State Senator Ted Kennedy of the 12th District, a
scion of Camelot, has given no firm indication that he is willing, in the
departing governor’s words, “to continue implementing [the present]
administration’s vision.” When he became governor in 2011, Mr. Malloy could
hardly envision the condition of his state twenty months before he is due to
leave office. Connecticut is among the highest taxed states in the nation, the
only state in the grand republic that has suffered a population loss, a busy
beehive of deathless deficits, increasing taxation, business flight and
progressive politicians and policies that have only a nodding acquaintance with
economic reality.
U.S. Senator Dick Blumenthal is still lustrous. But alas, he
seems snug as a bug in the Beltway rug where, continuing his twenty-one year
performance as Connecticut’s Attorney General, he has become the state’s first
consumer protection senator. Owing to Mr. Blumenthal’s extremist and reflexive
support of the largest abortion provider in the United States, he has been
tagged by some “the senator from Planned Parenthood, “and his catatonic support
of former President Barack Obama’s deal with the anti-feminist ayatollahs in
Iran, a country that has pledged to push Israel into the sea, may have cost him
a few Jewish votes. Still, he shines and continues to wear above his head the
secular equivalent of a halo – a 58 percent approval rating. Mr. Malloy’s own
halo is badly damaged; the lame duck governor’s approval rating is 28 percent,
two points up since he threw in the sponge.

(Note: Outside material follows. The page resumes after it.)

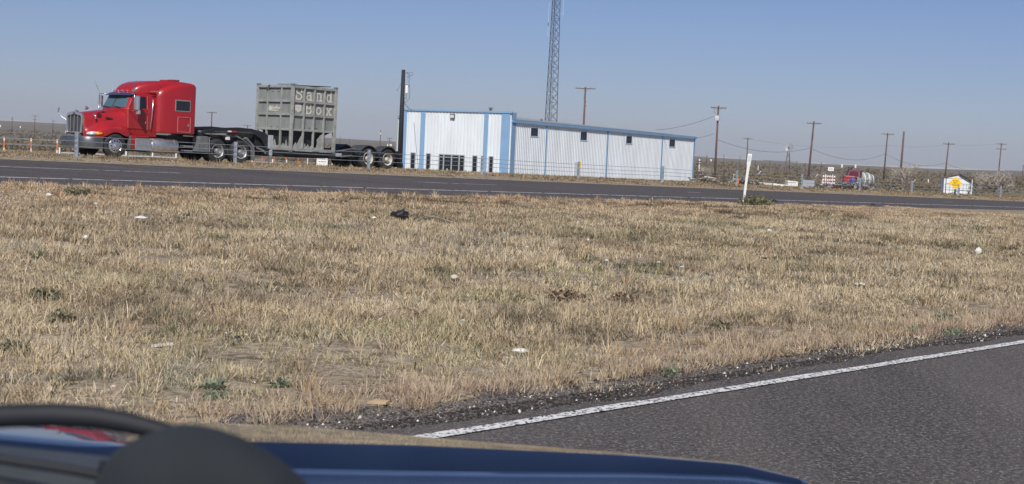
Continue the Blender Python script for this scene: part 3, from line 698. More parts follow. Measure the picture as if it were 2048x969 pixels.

Can Connecticut Democrats bounce back from charges they have
presided over the destruction of the state? The Democrat dominated General
Assembly has just now entered a process in which legislators, having received a
budget from Mr. Malloy, will refashion it according to their lights. Some
Democrats, suffering blow-back from a Malloy measure that forces municipalities
to assume a large portion of the costs of pension obligations, are kicking
against Mr. Malloy’s pricks. Others are not convinced by the revenue
projections baked into his budget. Democrat leaders in the General Assembly
have assured the front line troops that the budget Mr. Malloy deposited in the legislative
sausage grinder will be wondrously changed before the upcoming elections. Mr.
Malloy, by eschewing a third term in office, has freed himself of such cares;
his brothers in arms are not so fortunate.
On the Republican side of the political barricades, there is
also a great deal of motion, as well as a sobering feeling that the GOP has a
pretty fair chance of capturing at least one house in the General Assembly and
the governor’s office if – very big “if” – the party can put forward a slate of
candidates that is experienced, thoughtful rather than utopian, and acceptable
to an aroused public weary of struggling to no purpose in a sinkhole. Everyone
in Connecticut yearns for a safe, sane and steady government.